**** Dataset section
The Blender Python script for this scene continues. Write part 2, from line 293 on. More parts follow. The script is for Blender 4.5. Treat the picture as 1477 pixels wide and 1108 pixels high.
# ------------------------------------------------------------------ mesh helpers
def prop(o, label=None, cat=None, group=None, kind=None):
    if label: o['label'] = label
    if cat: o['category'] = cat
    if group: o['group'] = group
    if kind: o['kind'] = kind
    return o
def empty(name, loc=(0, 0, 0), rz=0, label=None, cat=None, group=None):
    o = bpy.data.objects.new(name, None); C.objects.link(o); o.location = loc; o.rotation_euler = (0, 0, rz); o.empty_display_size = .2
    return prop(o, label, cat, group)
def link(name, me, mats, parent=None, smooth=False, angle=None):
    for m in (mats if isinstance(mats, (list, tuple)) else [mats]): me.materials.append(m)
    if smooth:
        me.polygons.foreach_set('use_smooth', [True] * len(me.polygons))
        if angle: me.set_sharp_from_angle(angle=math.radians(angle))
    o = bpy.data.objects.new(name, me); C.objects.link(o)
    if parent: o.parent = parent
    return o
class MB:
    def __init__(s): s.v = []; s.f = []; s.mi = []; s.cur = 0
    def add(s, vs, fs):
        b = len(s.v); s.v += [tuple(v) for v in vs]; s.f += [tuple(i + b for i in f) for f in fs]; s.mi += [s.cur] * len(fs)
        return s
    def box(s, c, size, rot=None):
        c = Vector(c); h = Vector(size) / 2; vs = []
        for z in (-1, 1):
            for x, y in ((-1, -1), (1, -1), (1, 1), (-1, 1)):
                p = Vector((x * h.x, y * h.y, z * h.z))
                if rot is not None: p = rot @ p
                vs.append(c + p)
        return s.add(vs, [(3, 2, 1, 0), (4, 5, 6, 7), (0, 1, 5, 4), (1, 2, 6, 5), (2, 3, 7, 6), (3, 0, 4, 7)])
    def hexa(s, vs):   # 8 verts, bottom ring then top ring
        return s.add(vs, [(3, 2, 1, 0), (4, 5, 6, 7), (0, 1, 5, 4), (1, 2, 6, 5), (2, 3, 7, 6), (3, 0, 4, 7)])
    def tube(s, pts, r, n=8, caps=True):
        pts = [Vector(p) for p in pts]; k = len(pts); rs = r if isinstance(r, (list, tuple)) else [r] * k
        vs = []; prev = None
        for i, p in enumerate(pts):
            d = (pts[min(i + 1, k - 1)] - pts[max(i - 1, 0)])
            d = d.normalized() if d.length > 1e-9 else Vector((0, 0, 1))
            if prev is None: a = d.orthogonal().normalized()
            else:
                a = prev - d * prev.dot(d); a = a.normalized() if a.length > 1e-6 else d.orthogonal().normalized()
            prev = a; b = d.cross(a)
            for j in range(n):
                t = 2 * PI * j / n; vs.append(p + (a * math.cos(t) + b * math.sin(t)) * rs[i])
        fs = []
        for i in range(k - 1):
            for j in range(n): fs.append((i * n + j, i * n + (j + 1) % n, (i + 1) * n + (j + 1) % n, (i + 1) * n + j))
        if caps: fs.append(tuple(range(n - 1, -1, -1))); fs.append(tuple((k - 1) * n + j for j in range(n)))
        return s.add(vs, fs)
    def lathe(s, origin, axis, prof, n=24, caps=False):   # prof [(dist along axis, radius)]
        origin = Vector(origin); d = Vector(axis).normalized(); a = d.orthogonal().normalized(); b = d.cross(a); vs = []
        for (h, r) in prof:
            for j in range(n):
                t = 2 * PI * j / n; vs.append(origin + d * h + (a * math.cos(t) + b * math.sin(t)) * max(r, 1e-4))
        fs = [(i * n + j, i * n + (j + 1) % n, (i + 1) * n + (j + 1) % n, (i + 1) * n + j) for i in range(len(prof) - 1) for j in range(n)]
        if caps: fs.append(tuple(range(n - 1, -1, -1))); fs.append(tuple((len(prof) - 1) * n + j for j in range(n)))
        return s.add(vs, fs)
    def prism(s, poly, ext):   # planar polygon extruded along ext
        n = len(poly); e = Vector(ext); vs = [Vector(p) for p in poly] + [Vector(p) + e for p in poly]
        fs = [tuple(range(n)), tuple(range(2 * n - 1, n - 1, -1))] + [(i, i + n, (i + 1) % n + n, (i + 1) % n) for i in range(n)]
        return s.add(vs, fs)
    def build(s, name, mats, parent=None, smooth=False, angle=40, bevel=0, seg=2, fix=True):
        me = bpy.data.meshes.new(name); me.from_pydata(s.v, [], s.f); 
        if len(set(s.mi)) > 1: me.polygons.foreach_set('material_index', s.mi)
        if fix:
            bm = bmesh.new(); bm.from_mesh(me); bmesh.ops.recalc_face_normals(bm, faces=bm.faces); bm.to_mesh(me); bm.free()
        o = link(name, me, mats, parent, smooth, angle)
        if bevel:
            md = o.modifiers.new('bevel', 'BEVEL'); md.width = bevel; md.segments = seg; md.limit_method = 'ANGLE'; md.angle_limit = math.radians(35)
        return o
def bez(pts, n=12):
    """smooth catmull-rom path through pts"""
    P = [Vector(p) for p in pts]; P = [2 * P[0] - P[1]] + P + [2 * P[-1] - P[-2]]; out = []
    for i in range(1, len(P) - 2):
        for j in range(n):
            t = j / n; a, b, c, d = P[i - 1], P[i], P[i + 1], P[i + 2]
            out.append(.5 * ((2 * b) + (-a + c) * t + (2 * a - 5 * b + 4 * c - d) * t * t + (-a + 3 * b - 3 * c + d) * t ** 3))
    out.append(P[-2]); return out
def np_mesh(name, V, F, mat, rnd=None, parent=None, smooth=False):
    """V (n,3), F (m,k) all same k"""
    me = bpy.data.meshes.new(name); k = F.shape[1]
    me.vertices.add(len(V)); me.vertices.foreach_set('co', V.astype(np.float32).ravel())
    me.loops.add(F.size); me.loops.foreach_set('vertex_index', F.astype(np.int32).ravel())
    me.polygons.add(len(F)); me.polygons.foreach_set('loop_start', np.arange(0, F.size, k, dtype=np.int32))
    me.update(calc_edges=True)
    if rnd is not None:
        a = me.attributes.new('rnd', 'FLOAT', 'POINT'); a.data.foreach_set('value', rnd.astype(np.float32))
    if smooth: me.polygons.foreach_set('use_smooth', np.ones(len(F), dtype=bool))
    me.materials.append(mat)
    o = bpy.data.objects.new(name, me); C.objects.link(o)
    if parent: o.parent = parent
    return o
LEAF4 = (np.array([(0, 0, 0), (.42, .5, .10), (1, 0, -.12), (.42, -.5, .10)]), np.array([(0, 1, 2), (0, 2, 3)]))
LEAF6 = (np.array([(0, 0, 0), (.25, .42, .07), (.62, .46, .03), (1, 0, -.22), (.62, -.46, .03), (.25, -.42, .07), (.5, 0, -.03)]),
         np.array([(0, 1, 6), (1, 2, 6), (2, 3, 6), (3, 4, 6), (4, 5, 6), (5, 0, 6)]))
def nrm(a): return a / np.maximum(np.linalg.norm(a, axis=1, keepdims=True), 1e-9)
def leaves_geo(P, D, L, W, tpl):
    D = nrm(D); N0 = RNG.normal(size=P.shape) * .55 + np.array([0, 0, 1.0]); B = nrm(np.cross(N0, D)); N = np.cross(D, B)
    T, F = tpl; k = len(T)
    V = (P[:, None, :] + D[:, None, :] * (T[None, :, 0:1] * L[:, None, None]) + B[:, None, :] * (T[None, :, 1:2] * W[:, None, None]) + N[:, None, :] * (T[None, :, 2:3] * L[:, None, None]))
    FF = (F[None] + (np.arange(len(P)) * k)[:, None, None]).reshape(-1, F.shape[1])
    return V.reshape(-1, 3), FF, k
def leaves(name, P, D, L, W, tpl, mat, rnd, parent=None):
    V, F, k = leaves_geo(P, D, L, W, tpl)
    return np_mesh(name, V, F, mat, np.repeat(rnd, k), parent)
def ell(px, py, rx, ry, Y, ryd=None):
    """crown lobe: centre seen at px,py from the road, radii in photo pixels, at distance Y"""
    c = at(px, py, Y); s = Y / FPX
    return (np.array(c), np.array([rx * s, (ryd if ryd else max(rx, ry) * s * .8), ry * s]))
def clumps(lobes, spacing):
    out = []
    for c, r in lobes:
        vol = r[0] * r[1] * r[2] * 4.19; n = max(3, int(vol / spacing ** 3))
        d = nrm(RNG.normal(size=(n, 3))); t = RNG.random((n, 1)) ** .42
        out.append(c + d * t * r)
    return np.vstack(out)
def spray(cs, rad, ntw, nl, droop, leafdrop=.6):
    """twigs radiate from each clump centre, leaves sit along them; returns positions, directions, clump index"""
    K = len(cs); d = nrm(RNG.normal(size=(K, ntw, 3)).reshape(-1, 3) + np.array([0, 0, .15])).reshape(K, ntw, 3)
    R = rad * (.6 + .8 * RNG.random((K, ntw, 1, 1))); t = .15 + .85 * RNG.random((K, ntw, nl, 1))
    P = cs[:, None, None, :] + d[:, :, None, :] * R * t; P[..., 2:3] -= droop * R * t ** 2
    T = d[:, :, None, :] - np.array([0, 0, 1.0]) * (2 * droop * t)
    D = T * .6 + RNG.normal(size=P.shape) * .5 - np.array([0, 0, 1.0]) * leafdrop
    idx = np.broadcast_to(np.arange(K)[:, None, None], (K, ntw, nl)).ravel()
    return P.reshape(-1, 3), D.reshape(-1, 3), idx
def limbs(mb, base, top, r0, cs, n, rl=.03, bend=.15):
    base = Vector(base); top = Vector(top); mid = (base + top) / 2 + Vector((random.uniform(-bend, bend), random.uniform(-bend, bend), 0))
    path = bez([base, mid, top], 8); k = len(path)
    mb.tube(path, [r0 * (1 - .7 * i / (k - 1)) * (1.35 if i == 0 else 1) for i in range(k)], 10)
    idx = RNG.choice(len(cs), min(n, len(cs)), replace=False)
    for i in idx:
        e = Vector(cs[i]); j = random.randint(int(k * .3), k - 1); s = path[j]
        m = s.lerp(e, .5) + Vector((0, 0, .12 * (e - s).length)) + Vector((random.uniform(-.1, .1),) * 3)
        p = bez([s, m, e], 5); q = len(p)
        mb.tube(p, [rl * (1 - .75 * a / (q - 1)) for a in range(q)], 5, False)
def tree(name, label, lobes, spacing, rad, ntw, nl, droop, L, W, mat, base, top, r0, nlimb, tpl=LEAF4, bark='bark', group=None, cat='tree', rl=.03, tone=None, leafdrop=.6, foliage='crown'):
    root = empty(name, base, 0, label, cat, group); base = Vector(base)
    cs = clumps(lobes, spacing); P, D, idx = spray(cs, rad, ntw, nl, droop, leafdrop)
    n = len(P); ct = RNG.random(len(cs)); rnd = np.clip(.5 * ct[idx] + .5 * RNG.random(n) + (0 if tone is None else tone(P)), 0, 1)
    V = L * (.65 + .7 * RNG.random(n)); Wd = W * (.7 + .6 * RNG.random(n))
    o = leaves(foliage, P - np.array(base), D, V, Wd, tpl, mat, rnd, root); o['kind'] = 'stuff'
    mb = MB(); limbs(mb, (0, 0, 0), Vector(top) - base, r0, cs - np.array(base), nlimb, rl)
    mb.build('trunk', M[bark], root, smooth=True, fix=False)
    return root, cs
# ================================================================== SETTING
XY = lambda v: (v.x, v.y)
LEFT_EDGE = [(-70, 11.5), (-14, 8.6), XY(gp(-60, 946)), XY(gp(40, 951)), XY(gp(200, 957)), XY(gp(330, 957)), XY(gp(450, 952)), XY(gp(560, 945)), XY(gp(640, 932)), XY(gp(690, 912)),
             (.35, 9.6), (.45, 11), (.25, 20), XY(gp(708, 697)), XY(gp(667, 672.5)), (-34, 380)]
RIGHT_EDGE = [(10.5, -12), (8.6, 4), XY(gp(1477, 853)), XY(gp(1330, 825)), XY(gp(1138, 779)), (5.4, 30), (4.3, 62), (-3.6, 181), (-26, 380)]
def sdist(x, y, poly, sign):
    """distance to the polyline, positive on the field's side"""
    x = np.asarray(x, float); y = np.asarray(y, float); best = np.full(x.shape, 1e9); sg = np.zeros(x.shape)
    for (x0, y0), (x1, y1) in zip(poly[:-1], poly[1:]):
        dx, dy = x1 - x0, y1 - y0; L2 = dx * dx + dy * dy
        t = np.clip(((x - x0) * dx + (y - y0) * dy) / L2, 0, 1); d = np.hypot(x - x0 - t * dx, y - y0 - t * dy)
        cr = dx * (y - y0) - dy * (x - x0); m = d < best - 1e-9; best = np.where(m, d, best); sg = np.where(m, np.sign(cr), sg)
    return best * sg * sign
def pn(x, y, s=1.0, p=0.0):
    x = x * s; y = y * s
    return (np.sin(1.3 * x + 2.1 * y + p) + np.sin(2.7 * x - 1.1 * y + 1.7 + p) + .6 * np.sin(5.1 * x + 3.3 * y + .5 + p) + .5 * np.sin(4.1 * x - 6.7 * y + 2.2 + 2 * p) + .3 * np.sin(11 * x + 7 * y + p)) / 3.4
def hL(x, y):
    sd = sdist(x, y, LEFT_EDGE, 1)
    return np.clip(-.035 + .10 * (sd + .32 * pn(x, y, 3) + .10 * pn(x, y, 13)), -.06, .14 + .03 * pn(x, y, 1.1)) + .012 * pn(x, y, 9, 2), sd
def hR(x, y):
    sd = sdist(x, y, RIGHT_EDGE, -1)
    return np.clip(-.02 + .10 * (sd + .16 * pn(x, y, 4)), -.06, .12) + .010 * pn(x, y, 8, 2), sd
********
### Problem to work on
Say how many lines of the material contain the word "pixels", with no other text.

### Solution to the problem
2